Anche se l’interpretazione di Eco era dunque forzata, essa si rivelò
profetica. In qualche misura, come notano nel loro intervento Paolo
Fabbri e Tiziana Migliore, «il ‘frame’ interpretativo di Eco ha
provocato poi il re-frame della foto!». In sostanza, «Eco ha fatto uso
dell’immagine per la sua interpretazione, e questa interpretazione,
sedimentata, è a sua volta stata usata e tradotta in una pratica. A Eco
si è creduto, tanto da ritoccare lo scatto e ripulirlo dalla
partecipazione collettiva, spacciata per superfluo», e, così, «qualcuno,
in sordina, ha creato una trasposizione fotografica ad hoc di quel
verbo, che ha preso a sostituire la versione ufficiale della foto» (14
maggio 1977. La sovversione nel mirino, in Storia di una foto, cit., p.
141).
Ma
l’effetto non si limitò a una re-interpretazione successiva, a una
ri-lettura degli «anni di piombo». L’effetto investì infatti gli stessi
protagonisti, che, in qualche modo, ri-definirono l’immagine di se
stessi sulla base della figura terribile e affascinante dello sparatore
di via De Amicis, dell’«eroe solitario» di cui aveva scritto Eco. «Dal
momento in cui i media attuano la loro operazione di riduzione e
definizione», ha scritto proprio a questo proposito Maurizio Lazzarato,
«il discorso sul terrorismo e la posizione combattentistica dentro al
movimento crescono specularmente, presupponendosi l’un l’altro e
trovando l’uno nell’altro risorse e ragioni per esistere e svilupparsi»,
tanto che, alla fine, «terrorismo e pratiche combattenti
corrispondono». E, in effetti, ciò che rimaneva dell’estrema sinistra
milanese (o della sua frangia estrema) imboccò proprio quel giorno un
rapidissimo processo di decomposizione. Anche se «Rosso» continuò le
pubblicazioni, trasferendo il baricentro fuori da Milano, la sua
funzione di direzione politica venne di fatto superata dall’escalation
militarista che inghiottì le vite di molti giovani e giovanissimi, tra
cui anche quelle dei protagonisti del folle blitz di via De Amicis.

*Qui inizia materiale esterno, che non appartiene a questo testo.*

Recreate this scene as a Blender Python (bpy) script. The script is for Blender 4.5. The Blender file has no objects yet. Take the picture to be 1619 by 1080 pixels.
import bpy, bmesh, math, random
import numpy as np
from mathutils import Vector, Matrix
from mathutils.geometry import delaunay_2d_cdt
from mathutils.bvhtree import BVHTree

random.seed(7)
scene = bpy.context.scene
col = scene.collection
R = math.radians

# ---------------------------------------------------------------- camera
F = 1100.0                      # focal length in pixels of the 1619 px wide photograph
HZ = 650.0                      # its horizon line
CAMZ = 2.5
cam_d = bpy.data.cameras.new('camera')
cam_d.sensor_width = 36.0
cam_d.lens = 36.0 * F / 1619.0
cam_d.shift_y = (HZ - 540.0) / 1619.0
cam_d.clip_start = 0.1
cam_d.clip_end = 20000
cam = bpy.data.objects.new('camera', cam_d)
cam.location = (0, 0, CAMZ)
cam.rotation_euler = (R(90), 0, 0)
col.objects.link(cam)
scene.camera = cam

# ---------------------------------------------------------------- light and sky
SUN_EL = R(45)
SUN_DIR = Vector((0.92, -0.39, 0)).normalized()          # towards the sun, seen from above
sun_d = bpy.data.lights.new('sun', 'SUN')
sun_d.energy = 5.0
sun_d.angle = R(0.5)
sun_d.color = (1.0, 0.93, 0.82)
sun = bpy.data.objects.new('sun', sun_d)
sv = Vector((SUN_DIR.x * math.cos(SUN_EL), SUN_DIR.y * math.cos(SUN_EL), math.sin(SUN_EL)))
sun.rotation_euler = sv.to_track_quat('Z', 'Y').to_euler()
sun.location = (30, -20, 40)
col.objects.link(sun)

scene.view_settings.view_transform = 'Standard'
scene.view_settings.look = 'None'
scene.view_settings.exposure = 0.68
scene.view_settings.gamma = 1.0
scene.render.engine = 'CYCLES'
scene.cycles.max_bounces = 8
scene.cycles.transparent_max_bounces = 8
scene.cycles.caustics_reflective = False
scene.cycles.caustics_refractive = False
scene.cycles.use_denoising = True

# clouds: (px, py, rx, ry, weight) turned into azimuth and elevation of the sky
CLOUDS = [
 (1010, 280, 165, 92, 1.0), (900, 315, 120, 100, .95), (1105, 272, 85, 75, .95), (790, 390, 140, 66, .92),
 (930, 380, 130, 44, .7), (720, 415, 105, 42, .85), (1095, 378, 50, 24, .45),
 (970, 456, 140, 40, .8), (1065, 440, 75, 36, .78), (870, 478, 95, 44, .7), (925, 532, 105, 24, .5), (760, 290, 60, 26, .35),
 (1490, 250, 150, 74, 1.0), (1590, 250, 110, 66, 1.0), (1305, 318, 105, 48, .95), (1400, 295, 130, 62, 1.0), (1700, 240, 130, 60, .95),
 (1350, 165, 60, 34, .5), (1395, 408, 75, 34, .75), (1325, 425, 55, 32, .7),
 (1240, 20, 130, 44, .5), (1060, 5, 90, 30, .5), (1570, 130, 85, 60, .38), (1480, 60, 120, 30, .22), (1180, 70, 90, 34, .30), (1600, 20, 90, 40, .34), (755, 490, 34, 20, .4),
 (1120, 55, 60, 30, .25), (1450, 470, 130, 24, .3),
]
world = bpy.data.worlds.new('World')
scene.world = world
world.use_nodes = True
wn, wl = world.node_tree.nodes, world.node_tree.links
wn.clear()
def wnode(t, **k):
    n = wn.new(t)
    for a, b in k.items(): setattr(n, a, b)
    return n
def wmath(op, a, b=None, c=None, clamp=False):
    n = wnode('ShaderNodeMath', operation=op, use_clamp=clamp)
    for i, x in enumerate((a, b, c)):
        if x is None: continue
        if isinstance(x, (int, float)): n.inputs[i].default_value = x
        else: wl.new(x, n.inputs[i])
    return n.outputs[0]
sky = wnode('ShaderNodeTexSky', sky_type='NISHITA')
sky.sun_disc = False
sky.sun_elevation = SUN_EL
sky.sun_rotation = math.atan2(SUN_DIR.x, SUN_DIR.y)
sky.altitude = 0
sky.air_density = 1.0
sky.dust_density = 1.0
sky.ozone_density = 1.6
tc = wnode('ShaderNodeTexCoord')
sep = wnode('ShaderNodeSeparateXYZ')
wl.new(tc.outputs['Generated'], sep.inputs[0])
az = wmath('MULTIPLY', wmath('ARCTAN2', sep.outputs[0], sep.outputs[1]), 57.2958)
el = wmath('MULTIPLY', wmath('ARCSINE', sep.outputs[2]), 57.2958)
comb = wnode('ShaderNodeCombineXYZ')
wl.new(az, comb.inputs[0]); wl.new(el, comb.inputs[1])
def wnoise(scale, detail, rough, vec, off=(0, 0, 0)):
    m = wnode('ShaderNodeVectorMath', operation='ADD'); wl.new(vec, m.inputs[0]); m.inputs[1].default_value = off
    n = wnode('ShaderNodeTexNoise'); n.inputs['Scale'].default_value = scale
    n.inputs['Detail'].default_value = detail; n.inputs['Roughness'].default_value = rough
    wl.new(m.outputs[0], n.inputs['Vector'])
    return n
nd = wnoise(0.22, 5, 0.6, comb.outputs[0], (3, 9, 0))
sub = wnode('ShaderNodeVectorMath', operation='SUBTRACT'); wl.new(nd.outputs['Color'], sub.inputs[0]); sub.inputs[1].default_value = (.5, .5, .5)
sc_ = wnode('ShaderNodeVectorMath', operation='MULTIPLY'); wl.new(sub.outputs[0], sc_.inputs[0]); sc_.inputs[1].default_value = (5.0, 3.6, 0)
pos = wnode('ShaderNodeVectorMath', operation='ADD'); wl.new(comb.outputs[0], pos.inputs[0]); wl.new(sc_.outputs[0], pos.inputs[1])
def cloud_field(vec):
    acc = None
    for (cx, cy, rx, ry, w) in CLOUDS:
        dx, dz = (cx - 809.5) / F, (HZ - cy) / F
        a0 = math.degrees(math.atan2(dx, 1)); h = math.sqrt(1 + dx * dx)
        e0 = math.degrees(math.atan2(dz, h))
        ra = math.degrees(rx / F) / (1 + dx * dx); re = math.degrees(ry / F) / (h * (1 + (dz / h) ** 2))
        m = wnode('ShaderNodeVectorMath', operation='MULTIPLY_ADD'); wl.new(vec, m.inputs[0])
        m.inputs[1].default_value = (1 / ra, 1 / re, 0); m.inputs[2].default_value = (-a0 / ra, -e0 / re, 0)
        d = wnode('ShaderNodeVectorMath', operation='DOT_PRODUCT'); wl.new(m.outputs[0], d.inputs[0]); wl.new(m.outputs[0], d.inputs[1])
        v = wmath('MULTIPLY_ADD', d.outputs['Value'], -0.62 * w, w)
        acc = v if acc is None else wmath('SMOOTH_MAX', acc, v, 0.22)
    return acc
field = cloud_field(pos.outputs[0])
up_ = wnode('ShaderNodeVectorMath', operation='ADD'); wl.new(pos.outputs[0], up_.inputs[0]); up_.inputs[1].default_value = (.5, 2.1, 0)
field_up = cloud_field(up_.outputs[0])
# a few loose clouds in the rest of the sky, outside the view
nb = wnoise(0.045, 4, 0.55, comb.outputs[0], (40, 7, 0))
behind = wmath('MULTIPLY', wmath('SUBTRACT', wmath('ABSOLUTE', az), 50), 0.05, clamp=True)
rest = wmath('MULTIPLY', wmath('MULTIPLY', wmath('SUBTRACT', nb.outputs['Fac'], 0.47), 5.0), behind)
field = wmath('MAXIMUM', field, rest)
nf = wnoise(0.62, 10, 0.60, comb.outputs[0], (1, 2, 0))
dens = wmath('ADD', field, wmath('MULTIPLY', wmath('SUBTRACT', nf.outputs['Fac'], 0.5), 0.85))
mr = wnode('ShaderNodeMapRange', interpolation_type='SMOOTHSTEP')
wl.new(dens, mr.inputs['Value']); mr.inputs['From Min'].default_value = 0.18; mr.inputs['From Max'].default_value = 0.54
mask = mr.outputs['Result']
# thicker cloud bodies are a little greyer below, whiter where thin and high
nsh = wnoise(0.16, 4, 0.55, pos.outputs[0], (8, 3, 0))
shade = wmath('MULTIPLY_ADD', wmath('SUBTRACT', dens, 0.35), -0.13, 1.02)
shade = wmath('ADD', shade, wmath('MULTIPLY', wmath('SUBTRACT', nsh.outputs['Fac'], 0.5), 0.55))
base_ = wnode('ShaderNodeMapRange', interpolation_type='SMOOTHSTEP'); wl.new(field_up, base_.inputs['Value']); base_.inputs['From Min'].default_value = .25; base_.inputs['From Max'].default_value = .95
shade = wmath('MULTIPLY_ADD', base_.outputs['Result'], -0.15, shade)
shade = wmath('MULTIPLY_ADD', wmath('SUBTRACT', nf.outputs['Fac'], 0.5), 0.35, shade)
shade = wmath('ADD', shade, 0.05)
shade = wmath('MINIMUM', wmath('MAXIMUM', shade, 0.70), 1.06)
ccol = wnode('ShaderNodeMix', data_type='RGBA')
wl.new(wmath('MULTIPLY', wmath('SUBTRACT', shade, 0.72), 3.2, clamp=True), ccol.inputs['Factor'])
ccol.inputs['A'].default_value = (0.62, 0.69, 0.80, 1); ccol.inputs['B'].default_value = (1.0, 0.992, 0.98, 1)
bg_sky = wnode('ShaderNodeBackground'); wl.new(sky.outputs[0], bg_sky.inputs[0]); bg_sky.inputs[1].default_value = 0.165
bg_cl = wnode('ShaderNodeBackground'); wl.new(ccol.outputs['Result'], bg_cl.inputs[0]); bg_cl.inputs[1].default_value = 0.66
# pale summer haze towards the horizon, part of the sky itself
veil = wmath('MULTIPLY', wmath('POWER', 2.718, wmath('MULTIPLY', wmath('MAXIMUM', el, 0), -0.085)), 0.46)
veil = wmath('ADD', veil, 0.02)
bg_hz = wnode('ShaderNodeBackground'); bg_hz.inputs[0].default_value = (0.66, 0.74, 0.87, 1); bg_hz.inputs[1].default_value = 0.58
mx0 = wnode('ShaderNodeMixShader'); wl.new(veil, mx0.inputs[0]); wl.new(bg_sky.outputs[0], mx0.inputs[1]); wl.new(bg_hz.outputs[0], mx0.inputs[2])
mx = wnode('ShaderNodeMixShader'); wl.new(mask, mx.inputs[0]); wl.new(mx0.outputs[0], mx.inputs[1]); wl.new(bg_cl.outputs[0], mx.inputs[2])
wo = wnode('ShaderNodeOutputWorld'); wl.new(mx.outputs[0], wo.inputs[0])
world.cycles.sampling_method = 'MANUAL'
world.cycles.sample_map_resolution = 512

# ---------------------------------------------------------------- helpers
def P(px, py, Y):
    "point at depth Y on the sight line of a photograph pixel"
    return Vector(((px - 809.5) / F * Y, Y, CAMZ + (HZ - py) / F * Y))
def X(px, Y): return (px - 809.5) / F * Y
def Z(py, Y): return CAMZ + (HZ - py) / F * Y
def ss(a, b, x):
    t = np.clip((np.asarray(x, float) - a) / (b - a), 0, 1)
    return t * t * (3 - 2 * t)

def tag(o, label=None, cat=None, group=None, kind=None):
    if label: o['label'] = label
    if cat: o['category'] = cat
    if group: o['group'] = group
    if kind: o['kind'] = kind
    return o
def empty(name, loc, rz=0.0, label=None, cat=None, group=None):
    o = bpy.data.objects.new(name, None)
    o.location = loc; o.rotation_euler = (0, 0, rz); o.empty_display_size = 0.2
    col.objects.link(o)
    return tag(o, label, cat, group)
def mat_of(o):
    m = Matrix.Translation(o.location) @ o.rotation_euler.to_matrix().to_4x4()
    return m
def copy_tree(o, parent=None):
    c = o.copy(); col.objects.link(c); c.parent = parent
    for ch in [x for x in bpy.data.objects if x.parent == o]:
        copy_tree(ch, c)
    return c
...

Ferrandi – giudicato, al termine del processo, come l’autore del colpo
di pisola che uccise Custra – aderì a Prima linea, formatasi pochi mesi
dopo sull’ossatura di «Senza Tregua». Memeo entrò invece nei Proletari
Armati per il Comunismo, la piccola formazione armata di cui fece parte
anche Cesare Battisti, e in cui si fusero, senza ormai alcun
collegamento con prospettive di azione politica, militanti di estrema
sinistra e componenti della micro-criminalità. Colombo, De Silvestri e
Barbone - insieme all’ex brigatista rosso Corrado Alunni e ad altri –
diedero vita invece alle Formazioni comuniste combattenti, ma Barbone
avrebbe proseguito la propria attività con la fondazione della Brigata
28 ottobre, la cui principale azione criminale fu l’assassinio di Walter
Tobagi, il 28 maggio 1980. Ma, più in generale, l’immaginario fissato
nella foto di via De Amicis divenne lo specchio in cui quei giovani
potevano ritrovare i contorni di una nuova identità, ri-definendo se
stessi come guerriglieri nichilisti. A partire da quel momento – per
effetto anche della straordinaria e terribile forza suggestiva dello
scatto di Pedrizzetti – quei militanti videro se stessi, sempre di più,
come gli sparatori del cinema poliziesco. E finirono forse per pensare a
se stessi come a un nuovo «mucchio selvaggio». Tanto da gettare il loro
futuro sul piatto di una partita fatale.